The Media Middleman Is Being Eliminated
Schools aren’t the only organizations going directly to the public with news and information. Local, state, and Federal governments and law enforcement agencies can use services like Nixle to communicate via phone, text, push notifications, and social media. They upload information to the Nixle network or the news gets delivered straight from the National Weather Service and distributed to residents based on their zip code or geolocation.
This is what text messages from the county and emails direct from the NWS look like, and people get the information at the same time (sometimes before) the media gatekeepers get it. Each kind of message has a link that goes to a mobile-optimized website, so users who just a couple of years ago might have taken a transistor radio down to the basement can now go down there with a smartphone. If they want, they can click on the links in the short messages or watch the weather coverage live through many local TV station apps, at least here in the Midwest.
As long as there’s a wi-fi or cellular signal, former radio listeners can keep listening to their streaming music or podcast, watching their movie or even use their weather app to see the storm come in on radar, knowing they’ll get important updates pushed to them.
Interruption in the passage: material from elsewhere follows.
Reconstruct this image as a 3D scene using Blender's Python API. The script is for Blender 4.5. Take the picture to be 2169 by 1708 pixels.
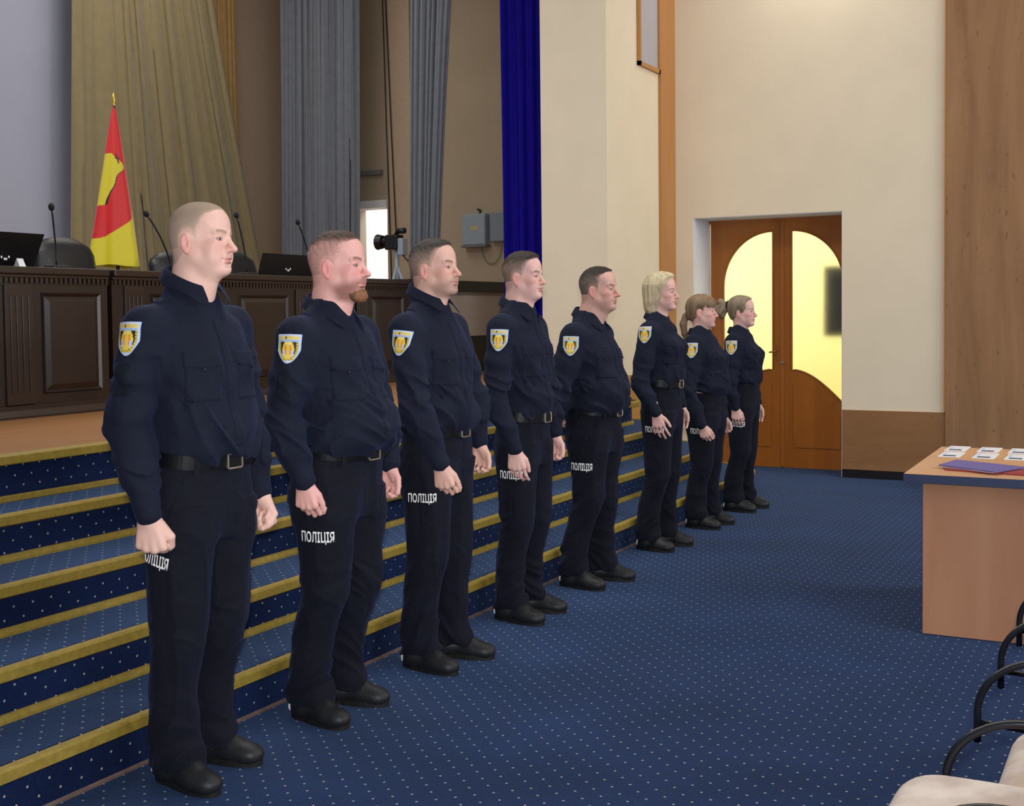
import bpy, bmesh, math, random
import numpy as np
from mathutils import Vector, Matrix
from mathutils.bvhtree import BVHTree

random.seed(7)
for _o in list(bpy.data.objects):
    bpy.data.objects.remove(_o)
SC = bpy.context.scene
COL = SC.collection
PI = math.pi

# ------------------------------------------------------------------ camera
IMG_W, IMG_H = 2169.0, 1708.0
CAM_F, CAM_CY = 2566.5, 771.8
CAM_PITCH, CAM_ROLL, CAM_YAW, CAM_Z = 0.04225, -0.01093, 0.49627, 1.5
cam_data = bpy.data.cameras.new('camera')
cam = bpy.data.objects.new('camera', cam_data)
COL.objects.link(cam)
cam_data.sensor_fit = 'HORIZONTAL'
cam_data.sensor_width = 36.0
cam_data.lens = 36.0 * CAM_F / IMG_W
cam_data.shift_y = (CAM_CY - IMG_H / 2) / IMG_W
cam_data.clip_start = 0.05
cam_data.clip_end = 100
_f = Vector((-math.sin(CAM_YAW) * math.cos(CAM_PITCH), math.cos(CAM_YAW) * math.cos(CAM_PITCH), -math.sin(CAM_PITCH)))
_r = Vector((math.cos(CAM_YAW), math.sin(CAM_YAW), 0))
_u = _r.cross(_f)
_r2 = _r * math.cos(CAM_ROLL) + _u * math.sin(CAM_ROLL)
_u2 = -_r * math.sin(CAM_ROLL) + _u * math.cos(CAM_ROLL)
_m = Matrix((_r2, _u2, -_f)).transposed().to_4x4()
_m.translation = Vector((0, 0, CAM_Z))
cam.matrix_world = _m
SC.camera = cam

# ------------------------------------------------------------------ exposure, world
SC.view_settings.view_transform = 'Standard'
SC.view_settings.look = 'None'
SC.view_settings.exposure = 0.0
SC.view_settings.gamma = 1.0
SC.view_settings.use_curve_mapping = False
world = bpy.data.worlds.new('world')
SC.world = world
world.use_nodes = True
_bg = world.node_tree.nodes['Background']
_bg.inputs[0].default_value = (0.75, 0.85, 1.0, 1)
_bg.inputs[1].default_value = 0.22

def area(name, loc, target, sx, sy, power, color, spread=PI):
    l = bpy.data.lights.new(name, 'AREA')
    l.shape = 'RECTANGLE'; l.size = sx; l.size_y = sy
    l.energy = power; l.color = color; l.spread = spread
    o = bpy.data.objects.new(name, l)
    COL.objects.link(o)
    o.location = loc
    d = Vector(target) - Vector(loc)
    o.rotation_euler = d.to_track_quat('-Z', 'Y').to_euler()
    return o

# tall windows of the hall, on the audience side (out of frame), ceiling lamps, and the photographer's small flash
area('window_light', (4.6, 3.6, 2.9), (-2.8, 6.6, 1.0), 5.0, 3.0, 190, (0.88, 0.93, 1.0))
area('window_light_far', (4.0, 9.0, 3.9), (-4.1, 9.9, 3.0), 2.4, 3.0, 190, (1.0, 0.93, 0.82))
area('ceiling_light_hall', (-4.1, 5.0, 6.0), (-3.6, 5.0, 0), 1.4, 7.4, 205, (1.0, 0.95, 0.88))
area('ceiling_light_stage', (-8.0, 9.2, 6.0), (-9.0, 9.8, 0), 2.5, 4.0, 76, (1.0, 0.93, 0.84))
area('ceiling_light_stage_side', (-8.6, 4.6, 6.0), (-10.3, 5.8, 2), 2.0, 3.0, 66, (0.85, 0.9, 1.0))
area('wall_lamp_light', (-2.72, 10.25, 5.1), (-2.72, 10.9, 4.2), 0.5, 0.25, 8, (1.0, 0.93, 0.85))
area('camera_flash', (0.02, -0.05, 1.62), (-2.6, 4.6, 1.2), 0.09, 0.05, 38, (1.0, 0.97, 0.95), 1.6)

# ------------------------------------------------------------------ colour and material helpers
def lin(c):
    def g(v):
        v /= 255.0
        return v / 12.92 if v <= 0.04045 else ((v + 0.055) / 1.055) ** 2.4
    return tuple(g(v) for v in c)

def new_mat(name):
    m = bpy.data.materials.new(name)
    m.use_nodes = True
    nt = m.node_tree
    b = nt.nodes['Principled BSDF']
    return m, nt, b

def N(nt, t, **kw):
    n = nt.nodes.new(t)
    for k, v in kw.items():
        setattr(n, k, v)
    return n

def mat(name, rgb, rough=0.6, metal=0.0, spec=0.5, var=0.0, vscale=20.0, bump=0.0, bscale=60.0, sheen=0.0,
        stretch=(1, 1, 1), alt=None, srgb=True, sheen_rgb=None):
    """principled material with procedural colour variation and bump"""
    m, nt, b = new_mat(name)
    c = lin(rgb) if srgb else rgb
    b.inputs['Roughness'].default_value = rough
    b.inputs['Metallic'].default_value = metal
    b.inputs['Specular IOR Level'].default_value = spec
    tc = N(nt, 'ShaderNodeTexCoord')
    mp = N(nt, 'ShaderNodeMapping')
    mp.inputs['Scale'].default_value = stretch
    nt.links.new(tc.outputs['Object'], mp.inputs['Vector'])
    no = N(nt, 'ShaderNodeTexNoise')
    no.inputs['Scale'].default_value = vscale
    no.inputs['Detail'].default_value = 4
    nt.links.new(mp.outputs[0], no.inputs['Vector'])
    ramp = N(nt, 'ShaderNodeValToRGB')
    c2 = lin(alt) if alt else tuple(v * (1 - var) for v in c)
    ramp.color_ramp.elements[0].color = (*c2, 1)
    ramp.color_ramp.elements[1].color = (*(c if alt else tuple(min(1, v * (1 + var)) for v in c)), 1)
    ramp.color_ramp.elements[0].position = 0.35
    ramp.color_ramp.elements[1].position = 0.65
    nt.links.new(no.outputs['Fac'], ramp.inputs['Fac'])
    nt.links.new(ramp.outputs['Color'], b.inputs['Base Color'])
    if bump:
        n2 = N(nt, 'ShaderNodeTexNoise')
        n2.inputs['Scale'].default_value = bscale
        n2.inputs['Detail'].default_value = 3
        nt.links.new(mp.outputs[0], n2.inputs['Vector'])
        bp = N(nt, 'ShaderNodeBump')
        bp.inputs['Strength'].default_value = bump
        bp.inputs['Distance'].default_value = 0.01
        nt.links.new(n2.outputs['Fac'], bp.inputs['Height'])
        nt.links.new(bp.outputs[0], b.inputs['Normal'])
    if sheen:
        b.inputs['Sheen Weight'].default_value = sheen
        b.inputs['Sheen Roughness'].default_value = 0.5
        if sheen_rgb:
            b.inputs['Sheen Tint'].default_value = (*lin(sheen_rgb), 1)
    return m

def attr_mat(name, rough=0.6, spec=0.4, sss=0.0, var=0.08, vscale=60, bump=0.0, bscale=200, sheen=0.0):
    """colours come from the mesh's own colour attribute 'col'"""
    m, nt, b = new_mat(name)
    a = N(nt, 'ShaderNodeAttribute', attribute_name='col')
    tc = N(nt, 'ShaderNodeTexCoord')
    no = N(nt, 'ShaderNodeTexNoise')
    no.inputs['Scale'].default_value = vscale
    no.inputs['Detail'].default_value = 3
    nt.links.new(tc.outputs['Object'], no.inputs['Vector'])
    mr = N(nt, 'ShaderNodeMapRange')
    mr.inputs['To Min'].default_value = 1 - var
    mr.inputs['To Max'].default_value = 1 + var
    nt.links.new(no.outputs['Fac'], mr.inputs['Value'])
    vm = N(nt, 'ShaderNodeVectorMath', operation='SCALE')
    nt.links.new(a.outputs['Color'], vm.inputs[0])
    nt.links.new(mr.outputs[0], vm.inputs['Scale'])
    nt.links.new(vm.outputs[0], b.inputs['Base Color'])
    b.inputs['Roughness'].default_value = rough
    b.inputs['Specular IOR Level'].default_value = spec
    if sss:
        b.inputs['Subsurface Weight'].default_value = sss
        b.inputs['Subsurface Radius'].default_value = (0.012, 0.005, 0.003)
        b.inputs['Subsurface Scale'].default_value = 1.0
    if sheen:
        b.inputs['Sheen Weight'].default_value = sheen
    if bump:
        n2 = N(nt, 'ShaderNodeTexNoise')
        n2.inputs['Scale'].default_value = bscale
        nt.links.new(tc.outputs['Object'], n2.inputs['Vector'])
        bp = N(nt, 'ShaderNodeBump')
        bp.inputs['Strength'].default_value = bump
        bp.inputs['Distance'].default_value = 0.004
        nt.links.new(n2.outputs['Fac'], bp.inputs['Height'])
        nt.links.new(bp.outputs[0], b.inputs['Normal'])
    return m

def wood(name, dark, light, axis='Z', scale=6.0, rough=0.45, contrast=0.5, spec=0.4, flecks=0.0, coat=0.0):
    """straight grained wood; grain runs along axis"""
    m, nt, b = new_mat(name)
    tc = N(nt, 'ShaderNodeTexCoord')
    mp = N(nt, 'ShaderNodeMapping')
    s = {'X': (0.12, 1, 1), 'Y': (1, 0.12, 1), 'Z': (1, 1, 0.12)}[axis]
    mp.inputs['Scale'].default_value = s
    nt.links.new(tc.outputs['Object'], mp.inputs['Vector'])
    no = N(nt, 'ShaderNodeTexNoise')
    no.inputs['Scale'].default_value = scale
    no.inputs['Detail'].default_value = 8
    no.inputs['Roughness'].default_value = 0.65
    no.inputs['Distortion'].default_value = 0.6
    nt.links.new(mp.outputs[0], no.inputs['Vector'])
    ramp = N(nt, 'ShaderNodeValToRGB')
    ramp.color_ramp.elements[0].color = (*lin(dark), 1)
    ramp.color_ramp.elements[1].color = (*lin(light), 1)
    ramp.color_ramp.elements[0].position = 0.5 - 0.5 * contrast
    ramp.color_ramp.elements[1].position = 0.5 + 0.5 * contrast
    nt.links.new(no.outputs['Fac'], ramp.inputs['Fac'])
    out = ramp.outputs['Color']
    if flecks:
        mp2 = N(nt, 'ShaderNodeMapping')
        mp2.inputs['Scale'].default_value = {'X': (0.3, 1, 1), 'Y': (1, 0.3, 1), 'Z': (1, 1, 0.3)}[axis]
        nt.links.new(tc.outputs['Object'], mp2.inputs['Vector'])
        n2 = N(nt, 'ShaderNodeTexNoise')
        n2.inputs['Scale'].default_value = 34
        n2.inputs['Detail'].default_value = 1
        nt.links.new(mp2.outputs[0], n2.inputs['Vector'])
        r2 = N(nt, 'ShaderNodeValToRGB')
        r2.color_ramp.elements[0].position = 0.68
        r2.color_ramp.elements[1].position = 0.76
        r2.color_ramp.elements[0].color = (0, 0, 0, 1)
        r2.color_ramp.elements[1].color = (flecks, flecks, flecks, 1)
        nt.links.new(n2.outputs['Fac'], r2.inputs['Fac'])
        mx = N(nt, 'ShaderNodeMixRGB')
        mx.inputs['Color2'].default_value = (*[v * 0.45 for v in lin(dark)], 1)
        nt.links.new(r2.outputs['Color'], mx.inputs['Fac'])
        nt.links.new(out, mx.inputs['Color1'])
        out = mx.outputs[0]
    nt.links.new(out, b.inputs['Base Color'])
    b.inputs['Roughness'].default_value = rough
    b.inputs['Specular IOR Level'].default_value = spec
    b.inputs['Coat Weight'].default_value = coat
    return m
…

No delay waiting for the song to end, for the one live person on duty to get the update on all the stations in the cluster, or for the EAS receiver to relay the message because there isn’t anyone in the building, because it’s after 7PM or the weekend.
The area where I live had a situation that required residents to boil water before drinking it last week. I found out about it first via an email from the water company. I also got a text message and robocall from them, and a text from the city I live in within five minutes of the email. The water company, county Emergency Management Agency, and local police posted frequent updates on their Facebook and Twitter accounts while the boil order was in effect. I spoke with a friend at a local radio station, and they found about the boil order, which affected over 85,000 households and businesses, via a tip from a listener who was alerted by the water company phone call. It seems that the firm went straight to their users BEFORE they alerted the media.
According to eMarketer, there are over 207,000,000 smartphones in use in the US, with the number growing every day. Add to that the millions of feature phones that can get calls and text messages, and a majority of the population has direct and almost instantaneous access to the information that used to be filtered through radio (and TV) stations. Sure, there are more radios than phones, but my educated guess is that most people, especially those under fifty, spend more time within arm’s reach of their phone than they do with a radio playing next to them.
It Didn’t Have To Come To This
It makes me both sad and angry that the radio industry, to a certain extent, LET all of this happen. While radio was concerned with using websites and apps primarily as another revenue stream or place for bonus spots, keeping everything that was said on the air pithy so as not to anger the PPM, getting HD Radio in every car, and putting FM chips in phones, broadcasters blindly allowed those who really did understand how to communicate in the 21st century and benefit consumers subvert their position as the place to find out important, sometimes life-saving local information. To many “regular people”, it doesn’t matter if they’re holding a transistor radio or iPhone in their hand as long as they’re getting a benefit they need at that moment from the device. And, as a rule in 2016, radio doesn’t always deliver information as quickly or with as much detail as the right app, text alert, or email is capable of doing.
Radio’s annual convention is next week, and in recent years 70% of its attendees would talk about how radio’s never been stronger and will be around forever because nearly everybody listens to radio at least once a week and 30% of the attendees might wring their hands about how could they ever compete with streaming, podcasts, Snapchat, on-demand video, OTT packages, and short attention spans. Maybe the Big Thinkers who run the show will include those kind of topics in next year’s agenda because those are the kind of issues that people who want radio to be a viable business in twenty years need to devote some serious attention to.
I checked the Radio Show’s session list, and there’s nothing planned about how to fend off new methods of information delivery and keep listeners tuned to their radios rather than their phones, tablets, and computers. But they ARE going to have a session serving S’mores, so they’ve got that going for them, which is nice.
Maybe they’ll light a campfire at that session and tell stories about how scary it is to think about the future, because clearly a number of broadcasters must feel that way.